Part of the author's biggest critique of Appalachian culture is its lack of work ethic, which flatly reeks of a Yale University level of pretentiousness if I may say so, because you would think Vance himself would be able to recognize that (a.) Appalachia has fallen into a self-defeatist rut after losing its cultural identity and (b.) escape is often the easy way off of a sinking ship. 

I don't blame Vance for escaping his roots, because he probably never would have written his tome otherwise, but his very escape should speak to the endemic problem of Appalachia, which is to remain is to die. For all intents and purposes, Appalachia is the impoverished white man's version of inner city ghettos, only there's shacks instead of tenements and mountains instead of skyscrapers.
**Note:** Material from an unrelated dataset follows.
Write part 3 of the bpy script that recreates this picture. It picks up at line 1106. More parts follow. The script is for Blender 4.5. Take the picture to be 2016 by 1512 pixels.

Quite frankly, in order for a culture to possess work ethic and grit, it must have a reason to do so. Poor, uninspired Appalachian communities are not going to find a sense of work ethic overnight when the coal mines have been closed for decades, their culture has become alienated from the rest of society, and its number one media commentator is only capable of being in the position he is in because he fled.   

This may just be a personal complaint I possess against the author, however, because I live in one of the poorest counties in New York: Schoharie County, which ironically serves as the northeastern boundary of Appalachia according to the Appalachian Regional Commission, and it too is suffering culturally and economically and the response of most young adults is to leave home as rapidly as possible. 

I didn't do that, though. All of my brothers pushed me from a very early age to leave home, but I stayed because I loved my community, I loved my friends and family, and I believed that the only way to be part of the solution was to lead by example and to get my hands dirty in building a better place for everyone to call home. 

Whatever the case may be, Appalachia deserves more than Vance's poor (albeit well intended) excuse for a solution to its problems. That poor excuse, in my opinion, is what made Hillbilly Elegy a book that I wanted to love, but I couldn't help but resent.